Washington, D.C. — The National Basketball Association (NBA), backed by the National Football League (NFL), is pushing the U.S. Supreme Court to clarify the Video Privacy Protection Act (VPPA), legislation from the 1980s designed to safeguard consumer video rental and viewing records. As the landscape of digital content evolves, discrepancies among federal courts have emerged regarding whether this historic law should extend to individuals accessing free online content.
The legal debate centers on conflicting rulings from the U.S. Court of Appeals. The 2nd and 7th Circuits have interpreted the VPPA as applicable to consumers who engage with non-audiovisual goods and services from videotape service providers, while the 6th Circuit has disagreed, asserting that protections are only afforded to those subscribing to traditional audiovisual content.
In a brief submitted on Wednesday, attorneys Shay Dvoretzky and Raza Rasheed emphasized the need for the Supreme Court to intervene, noting that “only this Court can resolve the split.”
The ongoing case involves Michael Salazar, who filed a lawsuit against the NBA after signing up for the league’s free email newsletter and viewing complimentary online videos while logged into his Facebook account. Salazar alleges that tracking software on the NBA’s website shared his viewing history with Meta, Facebook’s parent company, without his consent.
The NBA contends that Salazar does not qualify for protection under the VPPA since he merely subscribed to its email service rather than engaging with its audiovisual materials. However, in October 2024, the 2nd Circuit ruled Salazar was a “consumer” under the VPPA, having exchanged personal information for access to the NBA’s offerings. The 7th Circuit upheld this decision, but the 6th Circuit dissented, limiting VPPA protections to traditional visual media subscriptions.

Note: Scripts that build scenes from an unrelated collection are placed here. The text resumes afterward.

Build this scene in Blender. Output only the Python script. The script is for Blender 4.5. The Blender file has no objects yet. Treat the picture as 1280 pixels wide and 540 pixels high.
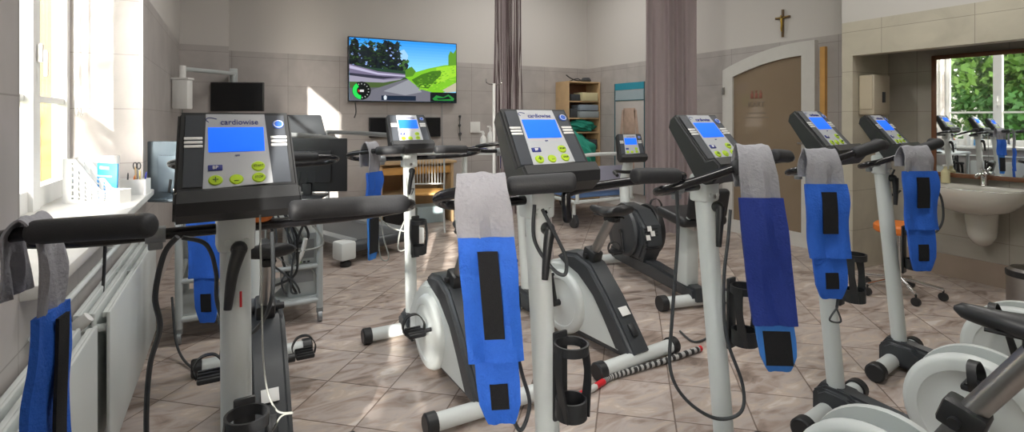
import bpy, bmesh, math, random
from mathutils import Vector, Matrix
random.seed(7)
R = math.radians
sc = bpy.context.scene
COL = sc.collection

# ------------------------------------------------------------------ camera, sky, sun, exposure
F_PX, YH, CAM_H, YAW = 670.0, 148.0, 1.30, R(27.6)
cam_d = bpy.data.cameras.new('camera'); cam = bpy.data.objects.new('camera', cam_d); COL.objects.link(cam)
cam.location = (0, 0, CAM_H); cam.rotation_euler = (R(90), 0, -YAW)
cam_d.sensor_width = 36; cam_d.lens = 36 * F_PX / 1280; cam_d.shift_y = (YH - 270) / 1280
cam_d.clip_start = 0.05
sc.camera = cam
FW = Vector((math.sin(YAW), math.cos(YAW), 0)); RT = Vector((math.cos(YAW), -math.sin(YAW), 0))
def P(px, d, z=0.0):
    """world point seen at column px, at depth d, height z"""
    v = FW * d + RT * ((px - 640) / F_PX * d); return Vector((v.x, v.y, z))
def Q(px, py, d):
    return P(px, d, CAM_H - d * (py - YH) / F_PX)

world = bpy.data.worlds.new('sky'); sc.world = world; world.use_nodes = True
wn = world.node_tree; wn.nodes.clear()
bg = wn.nodes.new('ShaderNodeBackground'); out = wn.nodes.new('ShaderNodeOutputWorld')
sky = wn.nodes.new('ShaderNodeTexSky'); sky.sky_type = 'NISHITA'; sky.sun_disc = False
sky.sun_elevation = R(21); sky.sun_rotation = R(200); sky.air_density = 1.2; sky.dust_density = 2.5
hsv = wn.nodes.new('ShaderNodeHueSaturation'); hsv.inputs['Saturation'].default_value = 0.35
wn.links.new(sky.outputs[0], hsv.inputs['Color']); wn.links.new(hsv.outputs[0], bg.inputs[0]); bg.inputs[1].default_value = 1.15
wn.links.new(bg.outputs[0], out.inputs[0])

SUN_E = 12.0
sun_d = bpy.data.lights.new('sun', 'SUN'); sun_d.energy = SUN_E; sun_d.angle = R(0.6); sun_d.color = (1, .95, .86)
sun = bpy.data.objects.new('sun', sun_d); COL.objects.link(sun); sun.location = (-6, -8, 8)
sd = Vector((.40, .917, -.348)).normalized()
sun.rotation_euler = sd.to_track_quat('-Z', 'Y').to_euler()
def area(name, loc, size, power, rot=(0, 0, 0), color=(1, .97, .93)):
    l = bpy.data.lights.new(name, 'AREA'); l.shape = 'RECTANGLE'; l.size, l.size_y = size; l.energy = power; l.color = color
    o = bpy.data.objects.new(name, l); COL.objects.link(o); o.location = loc; o.rotation_euler = rot; return o
CEIL = 3.75
for i, (x, y, pw) in enumerate(((1.2, 0.6, 30), (1.2, 3.4, 36), (3.6, 1.6, 20), (3.6, 5.8, 26))):
    area('ceiling_fill_light', (x, y, CEIL - .12), (1.2, .3), pw)  # unseen fill lights added to brighten the interior
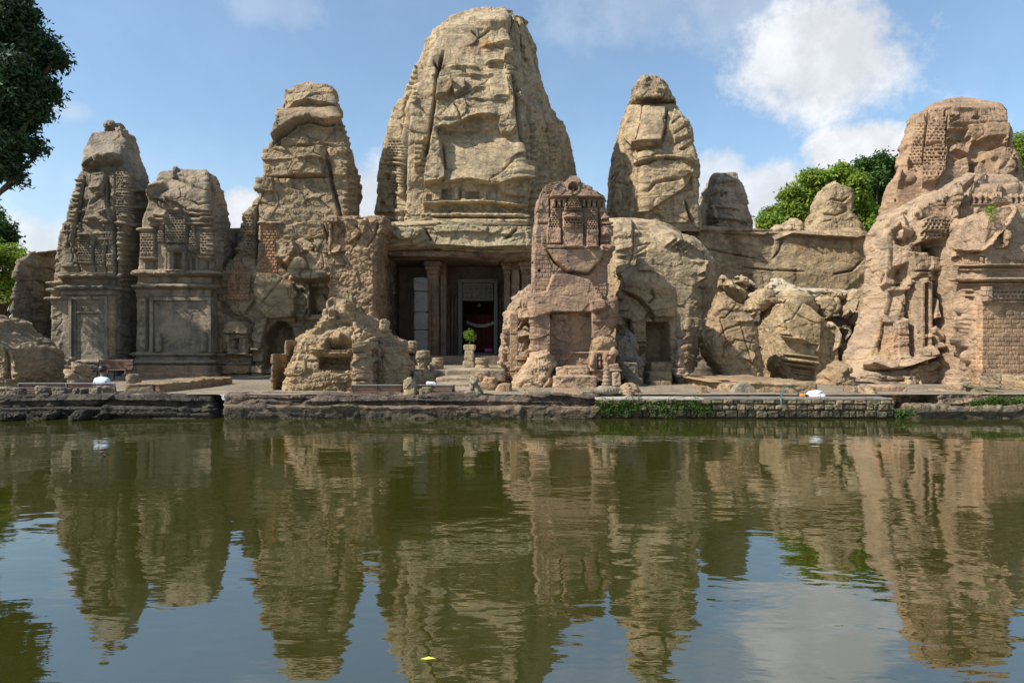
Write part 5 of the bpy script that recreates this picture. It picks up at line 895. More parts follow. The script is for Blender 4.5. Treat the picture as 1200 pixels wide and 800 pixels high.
rock('top_boulder', [(1174, 243), (1186, 240), (1200, 243), (1220, 240), (1250, 250), (1250, 268), (1172, 268), (1170, 256)], 24.7, 2.6, PINK, RT, (), None, 3, (.2, .2), .6, BN, .4, True, 1.2, 0, (.88, .85, .83))
rock('top_boulder', [(1150, 272), (1160, 268), (1176, 268), (1184, 276), (1182, 290), (1148, 291), (1146, 282)], 24.5, 1.6, PINK, RT, (), None, 3, (.2, .2), .6, BN, .4, True, 1., 0, (.95, .9, .87))
rock('top_boulder', [(1180, 264), (1200, 262), (1240, 266), (1250, 300), (1240, 312), (1150, 312), (1150, 290), (1178, 288)], 24.75, 2.6, PINK, RT, [B(1164, 297, 1170, 310, .2), B(1175, 297, 1180, 310, .2), ML([(1150, 311), (1250, 311)], 1.2, .2)], None, 5, (.1, .2), .6, BN, .4, True, 1.2, 0, (.86, .83, .81))
# rubble and blocks at its foot
SB = nzp(big=(.06, .8), fac=(.09, .5), crack=(.04, .05), strata=(0, 1), fine=(.03, .15))
def block(label, x0, y0, x1, y1, d, D, mat, e=6, amp=.8, tc_=None, name='stone_block', group=None, ops=(), poly=None, cat='stone block'):
    o = rock(name, poly or [(x0+1, y0), (x1-1.5, y0), (x1, y0+1.5), (x1, y1), (x0, y1), (x0, y0+1.2)], d, D, mat, None, ops, None, e, (.1, .1), .7, SB, .2, True, amp, 0, tc_)
    return tag(o, label, cat, group)
GB = 'loose stones around the pool edge'
block('long mossy dark stone lying below the brick wall of the right temple', 1129, 452, 1176, 469, 21.3, .6, GREY, 4, .9, (.75, .78, .62), group=GB, poly=[(1132, 452), (1150, 454), (1165, 457), (1176, 461), (1174, 469), (1145, 469), (1129, 463)])
block('rounded tan boulder at the left end of the rubble under the brick wall', 1149, 439, 1172, 455, 23.2, 1, GOLD, 3.5, .8, None, group=GB)
block('wide tan rubble stone under the middle of the brick wall', 1172, 440, 1202, 447, 23.6, 1, GOLD, 5, .8, None, group=GB)
block('lower tan rubble stone right of the long mossy stone', 1174, 447, 1215, 462, 22.8, 1.2, GOLD, 5, .9, (1.05, 1, .95), group=GB)
block('long low kerb stone on two courses left of the mossy stone', 1108, 442, 1138, 449, 23.2, .8, PINK, 8, .5, (1.1, 1.05, 1), group=GB)
block('lower course kerb stone under the pale long one by the right temple', 1106, 449, 1136, 457, 22.9, .9, PINK, 8, .5, None, group=GB)
block('square brown block at the foot of the right temple steps', 987, 454, 1005, 467, 21.6, .8, BROWN, 9, .4, None, group=GB)
block('long low step stone running right of the brown block', 1004, 453, 1062, 460, 22.2, .8, PINK, 10, .4, (1.1, 1.05, 1.), group=GB)
block('small crouching animal-like round stone on the pool wall end', 1008, 452, 1027, 468, 21.0, .6, GREY, 3, .9, (1.3, 1.15, .95), group=GB, ops=(E(1012, 460, 3, 5, .08), E(1022, 462, 4, 5, .1)))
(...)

Salazar’s attorney, Joshua I. Hammack, argues against considering the case before a final judgment is reached, citing ongoing amendments to the complaints. “This case is far from an ‘ideal’ or ‘perfect vehicle,'” he stated in a brief.
The NFL has supported the NBA’s petition, warning of industry-wide consequences stemming from class action lawsuits under the VPPA. In its brief, the NFL expressed concern that without Supreme Court interventions, sports leagues and other content providers could face greater threats from such legal challenges.
The VPPA, enacted in 1988 and called the “Bork bill” after Robert Bork’s video rental history was publicly disclosed during his Supreme Court nomination, holds that any “videotape service provider” illegally sharing consumer information may face legal consequences.
Attorneys for the NBA assert that the case presents significant questions regarding the VPPA’s interpretation and the standing of Salazar, asserting that erroneous Circuit decisions could harm the modern online economy. Hammack counters that the definition of a “consumer” under the VPPA should not exclude those engaging with digital content platforms.
As the NBA awaits a response from the Supreme Court regarding its petition for a writ of certiorari, the case remains pivotal in determining the future of digital privacy in entertainment.